Only the pictures are omitted; repeat all other data exactly.

***

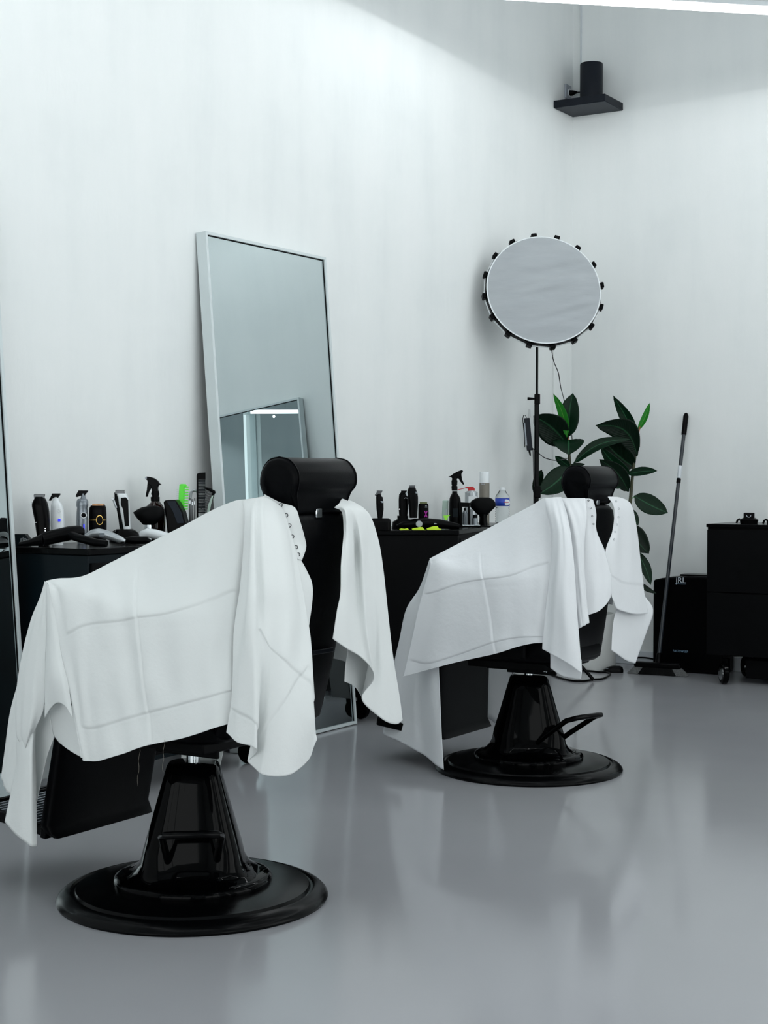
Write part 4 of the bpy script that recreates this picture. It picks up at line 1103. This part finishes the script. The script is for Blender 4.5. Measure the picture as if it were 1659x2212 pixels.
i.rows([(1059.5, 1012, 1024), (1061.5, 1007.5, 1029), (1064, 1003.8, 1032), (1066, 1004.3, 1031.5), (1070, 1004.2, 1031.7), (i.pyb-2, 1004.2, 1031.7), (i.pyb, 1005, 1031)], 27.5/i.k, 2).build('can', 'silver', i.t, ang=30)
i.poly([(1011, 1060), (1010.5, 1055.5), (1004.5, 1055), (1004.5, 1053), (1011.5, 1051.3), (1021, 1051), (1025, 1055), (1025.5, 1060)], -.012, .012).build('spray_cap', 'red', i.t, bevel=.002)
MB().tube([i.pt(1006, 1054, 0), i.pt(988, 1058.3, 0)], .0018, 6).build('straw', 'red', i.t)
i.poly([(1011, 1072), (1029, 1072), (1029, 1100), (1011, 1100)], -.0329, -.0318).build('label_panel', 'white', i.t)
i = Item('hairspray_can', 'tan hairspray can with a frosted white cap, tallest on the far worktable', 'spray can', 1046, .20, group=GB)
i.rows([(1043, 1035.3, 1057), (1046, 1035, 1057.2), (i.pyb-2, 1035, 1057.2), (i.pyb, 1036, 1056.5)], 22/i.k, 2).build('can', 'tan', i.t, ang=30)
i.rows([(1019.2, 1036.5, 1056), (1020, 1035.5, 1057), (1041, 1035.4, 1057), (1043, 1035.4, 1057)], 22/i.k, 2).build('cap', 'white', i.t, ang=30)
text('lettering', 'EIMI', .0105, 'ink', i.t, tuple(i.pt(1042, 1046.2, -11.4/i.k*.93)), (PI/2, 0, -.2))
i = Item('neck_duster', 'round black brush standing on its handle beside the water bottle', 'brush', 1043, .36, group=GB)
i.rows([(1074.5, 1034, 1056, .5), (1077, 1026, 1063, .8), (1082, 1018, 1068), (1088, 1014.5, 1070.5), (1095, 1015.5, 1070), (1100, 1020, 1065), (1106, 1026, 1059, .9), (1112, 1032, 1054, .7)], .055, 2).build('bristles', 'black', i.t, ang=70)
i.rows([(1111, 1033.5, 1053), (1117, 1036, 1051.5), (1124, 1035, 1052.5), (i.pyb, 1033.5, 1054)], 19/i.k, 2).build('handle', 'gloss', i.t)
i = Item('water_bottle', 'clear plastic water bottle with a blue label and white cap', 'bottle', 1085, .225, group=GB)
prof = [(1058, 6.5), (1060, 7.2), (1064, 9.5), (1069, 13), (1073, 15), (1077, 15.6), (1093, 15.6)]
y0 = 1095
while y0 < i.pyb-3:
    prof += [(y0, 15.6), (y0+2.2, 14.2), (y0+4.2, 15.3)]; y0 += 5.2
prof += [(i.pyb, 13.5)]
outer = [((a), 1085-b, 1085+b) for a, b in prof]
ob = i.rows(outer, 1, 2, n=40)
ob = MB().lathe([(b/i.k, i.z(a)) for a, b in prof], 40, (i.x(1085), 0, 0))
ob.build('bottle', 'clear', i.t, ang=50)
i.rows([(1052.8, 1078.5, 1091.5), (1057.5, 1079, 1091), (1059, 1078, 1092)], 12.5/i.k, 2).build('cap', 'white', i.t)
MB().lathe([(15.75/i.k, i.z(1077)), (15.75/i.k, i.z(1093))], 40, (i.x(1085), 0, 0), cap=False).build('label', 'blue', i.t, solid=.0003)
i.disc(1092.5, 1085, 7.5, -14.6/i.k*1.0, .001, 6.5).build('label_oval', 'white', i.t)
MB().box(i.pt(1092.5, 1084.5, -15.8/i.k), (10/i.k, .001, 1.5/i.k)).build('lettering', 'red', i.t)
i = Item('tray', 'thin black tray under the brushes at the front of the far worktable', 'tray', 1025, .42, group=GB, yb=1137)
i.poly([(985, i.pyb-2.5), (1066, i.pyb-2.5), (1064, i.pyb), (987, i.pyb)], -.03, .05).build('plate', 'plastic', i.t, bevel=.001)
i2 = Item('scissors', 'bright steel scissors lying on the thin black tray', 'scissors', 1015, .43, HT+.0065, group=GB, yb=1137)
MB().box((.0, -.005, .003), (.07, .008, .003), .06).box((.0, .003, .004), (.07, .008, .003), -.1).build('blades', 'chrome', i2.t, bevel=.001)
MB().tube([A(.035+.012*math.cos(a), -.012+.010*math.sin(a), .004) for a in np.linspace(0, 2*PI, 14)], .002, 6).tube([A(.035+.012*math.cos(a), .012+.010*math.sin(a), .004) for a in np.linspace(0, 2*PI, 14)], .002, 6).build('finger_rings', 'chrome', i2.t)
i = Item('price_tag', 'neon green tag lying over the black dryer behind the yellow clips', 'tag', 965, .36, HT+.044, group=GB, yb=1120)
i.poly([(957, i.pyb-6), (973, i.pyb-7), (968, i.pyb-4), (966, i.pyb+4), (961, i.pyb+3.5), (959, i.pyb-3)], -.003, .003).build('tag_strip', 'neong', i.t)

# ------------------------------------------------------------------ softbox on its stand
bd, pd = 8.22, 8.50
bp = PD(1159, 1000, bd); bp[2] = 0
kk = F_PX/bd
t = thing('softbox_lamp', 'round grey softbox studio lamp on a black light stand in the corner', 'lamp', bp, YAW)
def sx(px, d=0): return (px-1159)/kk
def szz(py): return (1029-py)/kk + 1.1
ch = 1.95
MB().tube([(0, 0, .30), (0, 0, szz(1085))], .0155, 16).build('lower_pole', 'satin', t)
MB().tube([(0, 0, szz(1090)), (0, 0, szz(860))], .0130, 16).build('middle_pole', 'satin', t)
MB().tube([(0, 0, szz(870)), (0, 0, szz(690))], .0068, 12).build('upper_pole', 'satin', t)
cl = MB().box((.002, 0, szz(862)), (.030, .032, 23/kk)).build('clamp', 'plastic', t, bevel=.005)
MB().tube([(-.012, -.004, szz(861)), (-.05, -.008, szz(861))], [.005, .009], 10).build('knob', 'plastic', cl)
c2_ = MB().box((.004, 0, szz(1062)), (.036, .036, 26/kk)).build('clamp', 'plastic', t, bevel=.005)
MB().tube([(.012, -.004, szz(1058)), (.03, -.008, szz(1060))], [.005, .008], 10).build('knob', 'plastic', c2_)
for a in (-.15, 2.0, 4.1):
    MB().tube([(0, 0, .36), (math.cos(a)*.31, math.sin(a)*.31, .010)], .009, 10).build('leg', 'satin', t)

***

- CORRECT ANSWER
Write part 4 of the bpy script that recreates this picture. It picks up at line 1103. This part finishes the script. The script is for Blender 4.5. Measure the picture as if it were 1659x2212 pixels.
i.rows([(1059.5, 1012, 1024), (1061.5, 1007.5, 1029), (1064, 1003.8, 1032), (1066, 1004.3, 1031.5), (1070, 1004.2, 1031.7), (i.pyb-2, 1004.2, 1031.7), (i.pyb, 1005, 1031)], 27.5/i.k, 2).build('can', 'silver', i.t, ang=30)
i.poly([(1011, 1060), (1010.5, 1055.5), (1004.5, 1055), (1004.5, 1053), (1011.5, 1051.3), (1021, 1051), (1025, 1055), (1025.5, 1060)], -.012, .012).build('spray_cap', 'red', i.t, bevel=.002)
MB().tube([i.pt(1006, 1054, 0), i.pt(988, 1058.3, 0)], .0018, 6).build('straw', 'red', i.t)
i.poly([(1011, 1072), (1029, 1072), (1029, 1100), (1011, 1100)], -.0329, -.0318).build('label_panel', 'white', i.t)
i = Item('hairspray_can', 'tan hairspray can with a frosted white cap, tallest on the far worktable', 'spray can', 1046, .20, group=GB)
i.rows([(1043, 1035.3, 1057), (1046, 1035, 1057.2), (i.pyb-2, 1035, 1057.2), (i.pyb, 1036, 1056.5)], 22/i.k, 2).build('can', 'tan', i.t, ang=30)
i.rows([(1019.2, 1036.5, 1056), (1020, 1035.5, 1057), (1041, 1035.4, 1057), (1043, 1035.4, 1057)], 22/i.k, 2).build('cap', 'white', i.t, ang=30)
text('lettering', 'EIMI', .0105, 'ink', i.t, tuple(i.pt(1042, 1046.2, -11.4/i.k*.93)), (PI/2, 0, -.2))
i = Item('neck_duster', 'round black brush standing on its handle beside the water bottle', 'brush', 1043, .36, group=GB)
i.rows([(1074.5, 1034, 1056, .5), (1077, 1026, 1063, .8), (1082, 1018, 1068), (1088, 1014.5, 1070.5), (1095, 1015.5, 1070), (1100, 1020, 1065), (1106, 1026, 1059, .9), (1112, 1032, 1054, .7)], .055, 2).build('bristles', 'black', i.t, ang=70)
i.rows([(1111, 1033.5, 1053), (1117, 1036, 1051.5), (1124, 1035, 1052.5), (i.pyb, 1033.5, 1054)], 19/i.k, 2).build('handle', 'gloss', i.t)
i = Item('water_bottle', 'clear plastic water bottle with a blue label and white cap', 'bottle', 1085, .225, group=GB)
prof = [(1058, 6.5), (1060, 7.2), (1064, 9.5), (1069, 13), (1073, 15), (1077, 15.6), (1093, 15.6)]
y0 = 1095
while y0 < i.pyb-3:
    prof += [(y0, 15.6), (y0+2.2, 14.2), (y0+4.2, 15.3)]; y0 += 5.2
prof += [(i.pyb, 13.5)]
outer = [((a), 1085-b, 1085+b) for a, b in prof]
ob = i.rows(outer, 1, 2, n=40)
ob = MB().lathe([(b/i.k, i.z(a)) for a, b in prof], 40, (i.x(1085), 0, 0))
ob.build('bottle', 'clear', i.t, ang=50)
i.rows([(1052.8, 1078.5, 1091.5), (1057.5, 1079, 1091), (1059, 1078, 1092)], 12.5/i.k, 2).build('cap', 'white', i.t)
MB().lathe([(15.75/i.k, i.z(1077)), (15.75/i.k, i.z(1093))], 40, (i.x(1085), 0, 0), cap=False).build('label', 'blue', i.t, solid=.0003)
i.disc(1092.5, 1085, 7.5, -14.6/i.k*1.0, .001, 6.5).build('label_oval', 'white', i.t)
MB().box(i.pt(1092.5, 1084.5, -15.8/i.k), (10/i.k, .001, 1.5/i.k)).build('lettering', 'red', i.t)
i = Item('tray', 'thin black tray under the brushes at the front of the far worktable', 'tray', 1025, .42, group=GB, yb=1137)
i.poly([(985, i.pyb-2.5), (1066, i.pyb-2.5), (1064, i.pyb), (987, i.pyb)], -.03, .05).build('plate', 'plastic', i.t, bevel=.001)
i2 = Item('scissors', 'bright steel scissors lying on the thin black tray', 'scissors', 1015, .43, HT+.0065, group=GB, yb=1137)
MB().box((.0, -.005, .003), (.07, .008, .003), .06).box((.0, .003, .004), (.07, .008, .003), -.1).build('blades', 'chrome', i2.t, bevel=.001)
MB().tube([A(.035+.012*math.cos(a), -.012+.010*math.sin(a), .004) for a in np.linspace(0, 2*PI, 14)], .002, 6).tube([A(.035+.012*math.cos(a), .012+.010*math.sin(a), .004) for a in np.linspace(0, 2*PI, 14)], .002, 6).build('finger_rings', 'chrome', i2.t)
i = Item('price_tag', 'neon green tag lying over the black dryer behind the yellow clips', 'tag', 965, .36, HT+.044, group=GB, yb=1120)
i.poly([(957, i.pyb-6), (973, i.pyb-7), (968, i.pyb-4), (966, i.pyb+4), (961, i.pyb+3.5), (959, i.pyb-3)], -.003, .003).build('tag_strip', 'neong', i.t)

# ------------------------------------------------------------------ softbox on its stand
bd, pd = 8.22, 8.50
bp = PD(1159, 1000, bd); bp[2] = 0
kk = F_PX/bd
t = thing('softbox_lamp', 'round grey softbox studio lamp on a black light stand in the corner', 'lamp', bp, YAW)
def sx(px, d=0): return (px-1159)/kk
def szz(py): return (1029-py)/kk + 1.1
ch = 1.95
MB().tube([(0, 0, .30), (0, 0, szz(1085))], .0155, 16).build('lower_pole', 'satin', t)
MB().tube([(0, 0, szz(1090)), (0, 0, szz(860))], .0130, 16).build('middle_pole', 'satin', t)
MB().tube([(0, 0, szz(870)), (0, 0, szz(690))], .0068, 12).build('upper_pole', 'satin', t)
cl = MB().box((.002, 0, szz(862)), (.030, .032, 23/kk)).build('clamp', 'plastic', t, bevel=.005)
MB().tube([(-.012, -.004, szz(861)), (-.05, -.008, szz(861))], [.005, .009], 10).build('knob', 'plastic', cl)
c2_ = MB().box((.004, 0, szz(1062)), (.036, .036, 26/kk)).build('clamp', 'plastic', t, bevel=.005)
MB().tube([(.012, -.004, szz(1058)), (.03, -.008, szz(1060))], [.005, .008], 10).build('knob', 'plastic', c2_)
for a in (-.15, 2.0, 4.1):
    MB().tube([(0, 0, .36), (math.cos(a)*.31, math.sin(a)*.31, .010)], .009, 10).build('leg', 'satin', t)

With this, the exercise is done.